An initial constraint of gamification in the early 2000s was accessibility – it was only the big boys that could play with it, because they were the only businesses operating at a scale where they could develop and experiment in-house. Now however, through gamification platforms like Drimify, small and medium sized enterprises (SMEs) and educational institutions, as well as big multinational firms, have access to tried-and-tested, pre-built game engines – fully customisable to adapt to a range of business and learning objectives – to turn the boring and difficult into the engaging and exciting.

The process of creating an activity

Pretty much every transaction between people requires user engagement. One human must communicate with another to convey an idea, and if the person who they’re talking to isn’t engaged in listening, the interaction goes nowhere, and miscommunications occur and instead of a productive interaction, you’ve started a game of telephone. This applied to a teacher trying to teach their student, the same way it applied to a supervisor trying to brief their reports on a project. This is why gamification can be applied to improve every aspect of daily life, and is only limited by imagination and available technology. Already, gamification has pervaded subjects and applications as diverse as musical education, the health and fitness space, and even crypto currencies.

To create a gamified experience that really serves a purpose, that either better educates a student, better engages and incentivises a potential customer, or more effectively prepares employees in upskilling, it is important to take the time to think through and conceptualise the experience and how it’s going to work.

To do this, we have detailed all the major steps to get there:

1. Define the goal

To succeed in creating a fun activity tailored to your needs, you must first define a specific objective: do you want to find new customers? Grow your community? Recruit new employees? If you choose a specific goal, it will be easier for you to achieve it. This is the simplest step on which everything else will be built.

2. Set simple rules

Once you know why you want to create your activity, it must be structured with precise rules. Count a maximum of 3 rules to keep your game simple and easy. Remember, you’re using gamification to make something dull into a fun activity, not inventing a new sport or creating a campaign for your Dungeons & Dragons party. If your aim is educational, you don’t want to give your students something that’s more difficult to learn than the actual thing you’re trying to help them learn. Ideally, your rules should be easily summarised in a maximum of one sentence, and be easily understandable.

Obviously, if you were using a format like the Dynamic Path™ on the Drimify games creation platform to make a longer, multi-level experience, either for a gamified educational course or a marketing campaign that built up to a specific holiday, you would create several sets of rules for all the mini games or modules you include.

3. Develop your content

You will have to design gamified content that meets a double intention: to clearly make the experience fun and engaging for the player, while remaining faithful to the values and aesthetics ​​of the company, and of course, delivering the target messaging.
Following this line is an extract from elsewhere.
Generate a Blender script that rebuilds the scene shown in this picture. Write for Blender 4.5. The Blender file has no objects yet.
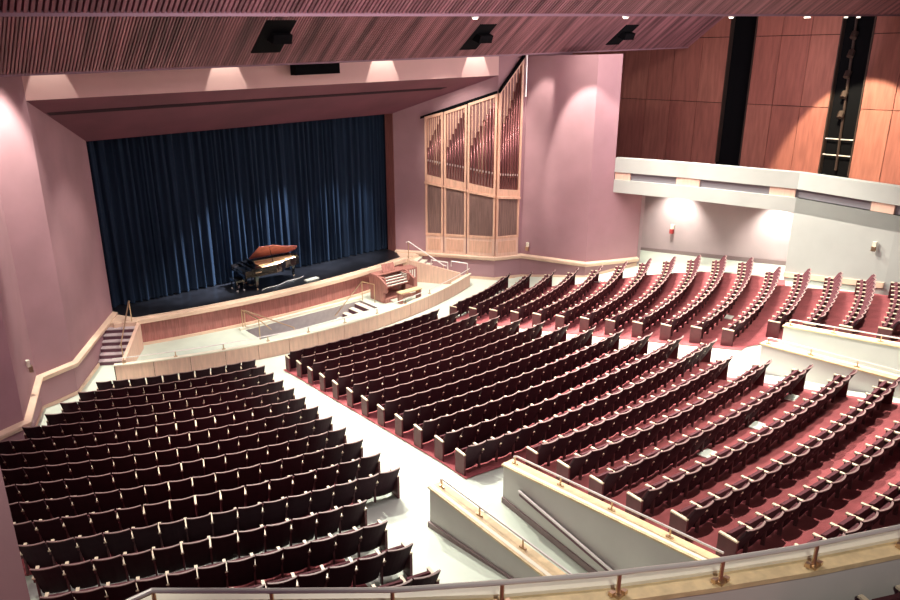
import bpy, math, random
from math import sin, cos, pi, radians, sqrt
from mathutils import Vector, Matrix
random.seed(7)
scn = bpy.context.scene
COL = scn.collection

# ------------------------------------------------------------------ materials
def mat(name, col, rough=.6, metal=0., noise=0., nscale=3., stretch=(1, 1, 1), bump=0., bscale=40., spec=.5, col2=None):
    m = bpy.data.materials.new(name); m.use_nodes = True
    nt = m.node_tree; b = nt.nodes['Principled BSDF']
    b.inputs['Base Color'].default_value = (*col, 1); b.inputs['Roughness'].default_value = rough
    b.inputs['Metallic'].default_value = metal; b.inputs['Specular IOR Level'].default_value = spec
    tc = nt.nodes.new('ShaderNodeTexCoord'); mp = nt.nodes.new('ShaderNodeMapping')
    mp.inputs['Scale'].default_value = stretch
    nt.links.new(tc.outputs['Object'], mp.inputs['Vector'])
    if noise > 0 or col2:
        n = nt.nodes.new('ShaderNodeTexNoise'); n.inputs['Scale'].default_value = nscale; n.inputs['Detail'].default_value = 6
        nt.links.new(mp.outputs['Vector'], n.inputs['Vector'])
        r = nt.nodes.new('ShaderNodeValToRGB')
        c2 = col2 or tuple(max(0, c*(1-noise)) for c in col)
        r.color_ramp.elements[0].position = .35; r.color_ramp.elements[1].position = .68
        r.color_ramp.elements[0].color = (*c2, 1); r.color_ramp.elements[1].color = (*[min(1, c*(1+noise*.35)) for c in col], 1)
        nt.links.new(n.outputs['Fac'], r.inputs['Fac']); nt.links.new(r.outputs['Color'], b.inputs['Base Color'])
    if bump > 0:
        n2 = nt.nodes.new('ShaderNodeTexNoise'); n2.inputs['Scale'].default_value = bscale
        nt.links.new(mp.outputs['Vector'], n2.inputs['Vector'])
        bp = nt.nodes.new('ShaderNodeBump'); bp.inputs['Strength'].default_value = bump; bp.inputs['Distance'].default_value = .02
        nt.links.new(n2.outputs['Fac'], bp.inputs['Height']); nt.links.new(bp.outputs['Normal'], b.inputs['Normal'])
    return m
def emis(name, col, s):
    m = mat(name, col); b = m.node_tree.nodes['Principled BSDF']
    b.inputs['Emission Color'].default_value = (*col, 1); b.inputs['Emission Strength'].default_value = s
    return m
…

For some purposes, like in an educational context, learning a new language, for example, it might seem easy – just keep it all in the language they’re trying to learn, and keep the use of the learner’s native language to a minimum for exposition, but there is nuance in creating any content with a serious business or educational purpose.

The learning content (or marketing content) needs to be at a level that won’t overwhelm the target user or student. Is it basic conversational French suitable for a beginner student, for example, or is it advanced French that would fry the brain of a more advanced learner who is already conversationally fluent? If it’s from a marketing perspective for a highly technical product, is the content something the person on the street can understand, or are you tricking them into a lecture on material chemistry? Target users and target audiences, be they employees, students, or potential customers, only need to see a certain amount of the iceberg to understand what they need to understand, whether that’s enough to demonstrate value, or enough to satisfy a desired learning outcome.

4. Show creativity

To stand out from the competition, it is essential to be creative when it comes to gamification. This is the best way to attract players or motivate students, and engage them in the game you have launched. This creativity can find several means of expression: the rules of the game, the media formats you use, or even the prize system/ The more creative your content, the more you will be able to arouse surprise and curiosity in your target audience.

To gamify anything is to take a creative approach to a traditional problem, so when planning gamification projects, be ambitious, and be willing to take big swings.

5. Set up a reward system

One of the main mechanisms of games and gamification is the collecting or acquiring of a reward once a task has been successfully completed. This reward system could be integrated with a points system, with levels to complete or reach, or even bonuses to obtain.

This really is a key aspect of gamification, as the whole approach to gamifying a process into a fun activity is to deliver a fun and rewarding experience.

Use a platform like Drimify to create your next fun activity

Gamification is the modern key to user engagement. Whether it is to collect customer data, incentivise purchasing, recruit or train staff, or educate students, or anything else that requires one human being to communicate with another, gamification is how you make the humdrum and everyday into a fun, engaging activity. When an activity is fun, people retain information, and are more receptive to messaging, ideas, and conditioning.